Pare che tra i registi di questo squallido show ci sia un certo Abu Obaida, 40 anni, portavoce delle Brigate Ezzedin al-Qassam, il braccio armato di Hamas nella Striscia, che nelle foto appare sempre con una kefiah che gli copre il viso. Il suo vero nome dovrebbe essere Hudayfa Samir Abdallah al-Kahlout. Un altro "regista" è Basem Naim, ex ministro della Salute a Gaza, che ultimamente si occupa dei rapporti coi giornalisti stranieri.

La spettacolarizzazione dell'orrore non è una novità. Già l'Isis aveva terrorizzato il mondo diffondendo filmati raccapriccianti, persino delle esecuzioni sommarie dei prigionieri, talvolta sgozzati senza pietà. Ora, però, c'è un cambio di registro: non si mostra più il sangue, la propaganda di Hamas ha bisogno di inviare un messaggio diverso, per esaltare la propria forza. Fa vedere la propria presunta "bontà d'animo", unitamente alla forza del movimento.

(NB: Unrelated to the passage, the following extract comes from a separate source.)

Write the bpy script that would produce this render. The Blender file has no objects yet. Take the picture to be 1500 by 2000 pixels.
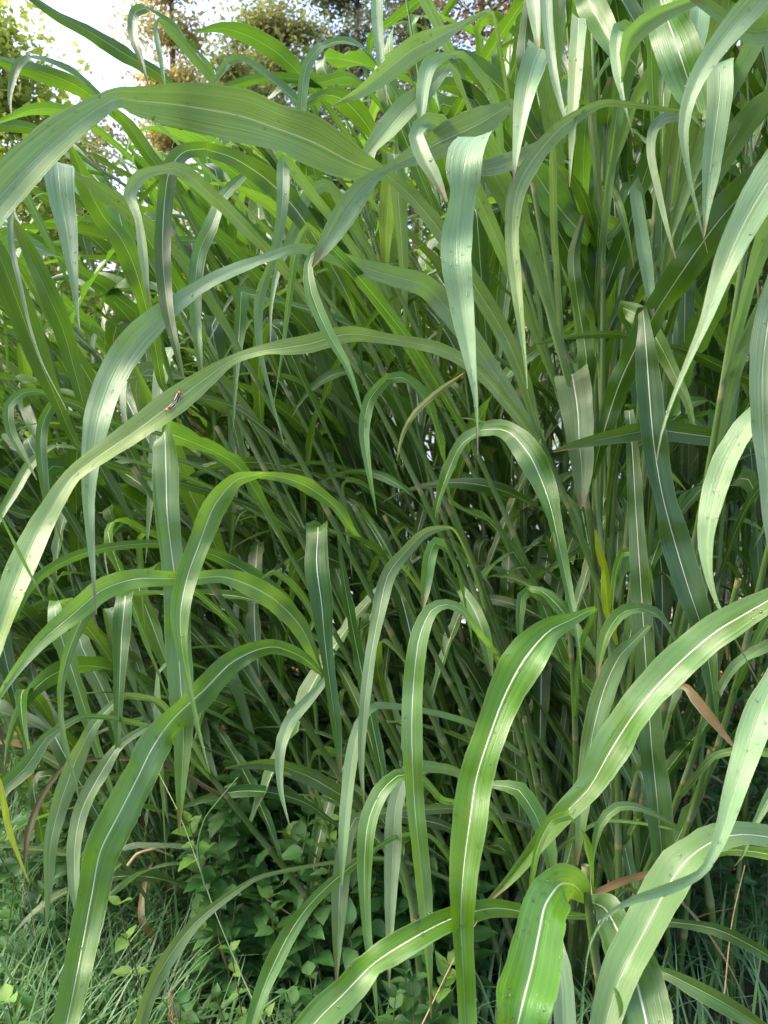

Vedere tutti quegli uomini che ostentano armi e liberano dei prigionieri, tra la folla di civili che preme (ovviamente portata lì in modo orchestrato), fa venire in mente un movimento schiantato dalle armi d'Israele dopo un anno e mezzo di guerra, o invece evidenzia, in modo plastico, che Hamas è ancora oggi viva e vegeta?

L'uso strumentale dei prigionieri è una pratica vergognosa. A tal proposito è bene ricordare che le immagini video e le foto che mostrano prigionieri di guerra costituiscono una violazione della Convenzione di Ginevra, ma è sin troppo facile fregarsene.

La guerra da tempo si combatte non solo sul campo e con le armi ma anche con le immagini e

la narrazione. L'obiettivo è influenzare l'opinione pubblica in tutto il mondo. Ma cosa si potrebbe fare per non sottostare al ricatto mediatico di Hamas? Forse oscurare quelle immagini, non mostrarle, almeno in Occidente.